[Data lines]
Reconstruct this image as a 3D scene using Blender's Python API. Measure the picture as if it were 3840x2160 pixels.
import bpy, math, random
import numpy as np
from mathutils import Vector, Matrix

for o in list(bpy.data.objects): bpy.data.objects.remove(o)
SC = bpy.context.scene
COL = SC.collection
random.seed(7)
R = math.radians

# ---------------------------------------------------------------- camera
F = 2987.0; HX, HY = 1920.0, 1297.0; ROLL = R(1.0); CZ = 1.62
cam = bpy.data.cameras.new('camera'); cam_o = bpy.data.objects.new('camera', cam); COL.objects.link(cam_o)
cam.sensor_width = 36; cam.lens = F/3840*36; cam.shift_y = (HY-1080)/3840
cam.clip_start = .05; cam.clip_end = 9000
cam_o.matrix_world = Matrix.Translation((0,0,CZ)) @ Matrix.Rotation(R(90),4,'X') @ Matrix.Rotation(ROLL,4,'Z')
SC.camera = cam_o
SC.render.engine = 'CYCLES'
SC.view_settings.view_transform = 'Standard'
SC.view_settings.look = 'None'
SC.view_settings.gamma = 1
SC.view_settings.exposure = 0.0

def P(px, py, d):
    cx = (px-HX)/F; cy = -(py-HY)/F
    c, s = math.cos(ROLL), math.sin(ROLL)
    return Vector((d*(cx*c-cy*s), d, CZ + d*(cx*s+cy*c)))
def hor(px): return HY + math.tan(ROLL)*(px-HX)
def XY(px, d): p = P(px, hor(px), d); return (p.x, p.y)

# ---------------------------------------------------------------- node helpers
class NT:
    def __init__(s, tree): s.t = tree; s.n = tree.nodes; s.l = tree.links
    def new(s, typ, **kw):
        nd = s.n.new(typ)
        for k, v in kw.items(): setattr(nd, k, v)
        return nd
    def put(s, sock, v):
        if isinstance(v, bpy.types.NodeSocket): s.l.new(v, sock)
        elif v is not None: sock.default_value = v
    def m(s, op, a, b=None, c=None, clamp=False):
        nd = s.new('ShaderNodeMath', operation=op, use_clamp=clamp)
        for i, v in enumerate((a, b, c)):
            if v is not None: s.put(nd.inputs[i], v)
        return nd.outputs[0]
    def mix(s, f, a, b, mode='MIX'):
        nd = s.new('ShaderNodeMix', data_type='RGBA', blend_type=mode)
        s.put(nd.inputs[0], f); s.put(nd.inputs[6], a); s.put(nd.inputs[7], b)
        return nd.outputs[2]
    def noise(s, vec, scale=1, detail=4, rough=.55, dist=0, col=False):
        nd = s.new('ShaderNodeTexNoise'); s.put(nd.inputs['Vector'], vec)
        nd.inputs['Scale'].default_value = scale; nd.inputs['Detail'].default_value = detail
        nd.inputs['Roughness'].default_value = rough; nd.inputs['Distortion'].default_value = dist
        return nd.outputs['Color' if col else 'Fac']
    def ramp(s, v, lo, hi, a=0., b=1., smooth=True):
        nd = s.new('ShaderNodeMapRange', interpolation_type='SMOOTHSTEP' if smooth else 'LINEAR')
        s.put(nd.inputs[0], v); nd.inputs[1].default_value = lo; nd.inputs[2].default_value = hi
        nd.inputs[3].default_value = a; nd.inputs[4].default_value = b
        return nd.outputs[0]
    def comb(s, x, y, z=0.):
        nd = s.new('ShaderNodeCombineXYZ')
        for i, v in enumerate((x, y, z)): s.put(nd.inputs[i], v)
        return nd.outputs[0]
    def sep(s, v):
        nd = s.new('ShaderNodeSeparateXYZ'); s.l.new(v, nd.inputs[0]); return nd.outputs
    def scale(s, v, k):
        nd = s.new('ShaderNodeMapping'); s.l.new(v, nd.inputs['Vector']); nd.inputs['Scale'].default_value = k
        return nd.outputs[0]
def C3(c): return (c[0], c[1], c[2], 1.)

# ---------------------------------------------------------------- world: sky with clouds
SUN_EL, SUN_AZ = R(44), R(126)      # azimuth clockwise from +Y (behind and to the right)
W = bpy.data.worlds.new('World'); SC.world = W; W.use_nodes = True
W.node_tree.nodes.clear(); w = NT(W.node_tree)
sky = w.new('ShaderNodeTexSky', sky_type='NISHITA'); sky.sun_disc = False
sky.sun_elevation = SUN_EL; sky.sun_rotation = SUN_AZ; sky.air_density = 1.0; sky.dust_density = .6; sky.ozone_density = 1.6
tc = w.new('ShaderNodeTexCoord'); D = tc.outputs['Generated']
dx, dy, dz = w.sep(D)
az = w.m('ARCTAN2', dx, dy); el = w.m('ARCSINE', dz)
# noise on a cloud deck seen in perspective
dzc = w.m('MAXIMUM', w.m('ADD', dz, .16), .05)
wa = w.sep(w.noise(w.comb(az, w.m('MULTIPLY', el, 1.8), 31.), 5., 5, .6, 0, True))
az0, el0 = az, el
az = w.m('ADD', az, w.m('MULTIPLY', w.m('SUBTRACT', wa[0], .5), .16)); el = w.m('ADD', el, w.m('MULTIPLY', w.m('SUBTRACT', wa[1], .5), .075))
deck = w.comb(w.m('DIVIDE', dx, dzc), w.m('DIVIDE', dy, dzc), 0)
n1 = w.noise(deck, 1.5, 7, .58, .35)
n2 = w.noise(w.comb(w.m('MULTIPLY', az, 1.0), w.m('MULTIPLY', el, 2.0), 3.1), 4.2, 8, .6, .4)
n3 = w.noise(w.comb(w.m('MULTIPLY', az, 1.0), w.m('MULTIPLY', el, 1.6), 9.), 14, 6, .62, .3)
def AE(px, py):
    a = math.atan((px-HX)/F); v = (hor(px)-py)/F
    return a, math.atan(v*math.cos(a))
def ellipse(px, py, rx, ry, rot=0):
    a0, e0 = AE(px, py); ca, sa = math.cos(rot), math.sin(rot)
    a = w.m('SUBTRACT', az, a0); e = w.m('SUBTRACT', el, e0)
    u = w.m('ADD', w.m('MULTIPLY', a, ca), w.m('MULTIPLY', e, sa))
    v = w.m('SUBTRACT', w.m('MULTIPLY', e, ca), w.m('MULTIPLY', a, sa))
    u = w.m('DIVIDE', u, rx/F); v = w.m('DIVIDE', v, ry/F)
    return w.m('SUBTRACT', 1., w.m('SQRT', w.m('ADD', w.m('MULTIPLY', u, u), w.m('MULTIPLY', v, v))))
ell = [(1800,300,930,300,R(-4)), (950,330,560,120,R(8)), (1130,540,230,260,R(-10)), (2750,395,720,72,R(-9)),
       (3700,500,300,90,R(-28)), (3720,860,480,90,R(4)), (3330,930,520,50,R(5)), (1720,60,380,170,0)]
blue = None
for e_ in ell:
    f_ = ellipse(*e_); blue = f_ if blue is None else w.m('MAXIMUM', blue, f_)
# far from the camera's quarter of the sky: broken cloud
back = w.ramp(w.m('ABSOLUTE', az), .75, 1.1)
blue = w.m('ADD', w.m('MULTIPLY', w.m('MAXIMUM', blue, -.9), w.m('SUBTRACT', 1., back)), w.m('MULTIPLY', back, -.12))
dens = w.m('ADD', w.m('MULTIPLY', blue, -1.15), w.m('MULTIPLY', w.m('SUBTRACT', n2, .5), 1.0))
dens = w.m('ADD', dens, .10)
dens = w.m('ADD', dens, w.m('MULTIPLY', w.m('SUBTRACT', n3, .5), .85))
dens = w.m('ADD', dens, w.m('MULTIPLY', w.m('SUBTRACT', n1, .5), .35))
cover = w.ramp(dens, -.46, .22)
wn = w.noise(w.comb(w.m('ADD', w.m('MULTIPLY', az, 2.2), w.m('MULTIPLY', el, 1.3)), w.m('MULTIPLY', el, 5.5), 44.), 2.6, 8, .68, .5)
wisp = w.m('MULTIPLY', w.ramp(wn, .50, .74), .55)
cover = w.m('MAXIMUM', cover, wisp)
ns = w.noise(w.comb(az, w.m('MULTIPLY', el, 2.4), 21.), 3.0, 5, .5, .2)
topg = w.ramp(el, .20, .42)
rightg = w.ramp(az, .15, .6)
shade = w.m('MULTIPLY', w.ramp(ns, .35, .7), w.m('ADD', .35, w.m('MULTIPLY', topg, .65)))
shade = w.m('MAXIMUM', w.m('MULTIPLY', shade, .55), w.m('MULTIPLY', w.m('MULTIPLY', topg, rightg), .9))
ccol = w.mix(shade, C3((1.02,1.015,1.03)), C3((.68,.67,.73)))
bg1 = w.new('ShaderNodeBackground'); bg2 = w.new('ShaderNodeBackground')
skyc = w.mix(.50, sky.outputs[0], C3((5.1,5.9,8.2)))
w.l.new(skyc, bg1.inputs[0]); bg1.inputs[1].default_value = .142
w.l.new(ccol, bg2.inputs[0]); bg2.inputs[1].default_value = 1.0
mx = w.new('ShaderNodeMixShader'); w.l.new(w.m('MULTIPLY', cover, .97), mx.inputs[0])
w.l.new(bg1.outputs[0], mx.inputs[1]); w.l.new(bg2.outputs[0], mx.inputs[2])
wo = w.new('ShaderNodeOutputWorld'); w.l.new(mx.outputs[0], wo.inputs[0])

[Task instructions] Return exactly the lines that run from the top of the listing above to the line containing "R = math.radians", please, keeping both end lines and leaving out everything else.

[Task response]
Reconstruct this image as a 3D scene using Blender's Python API. Measure the picture as if it were 3840x2160 pixels.
import bpy, math, random
import numpy as np
from mathutils import Vector, Matrix

for o in list(bpy.data.objects): bpy.data.objects.remove(o)
SC = bpy.context.scene
COL = SC.collection
random.seed(7)
R = math.radians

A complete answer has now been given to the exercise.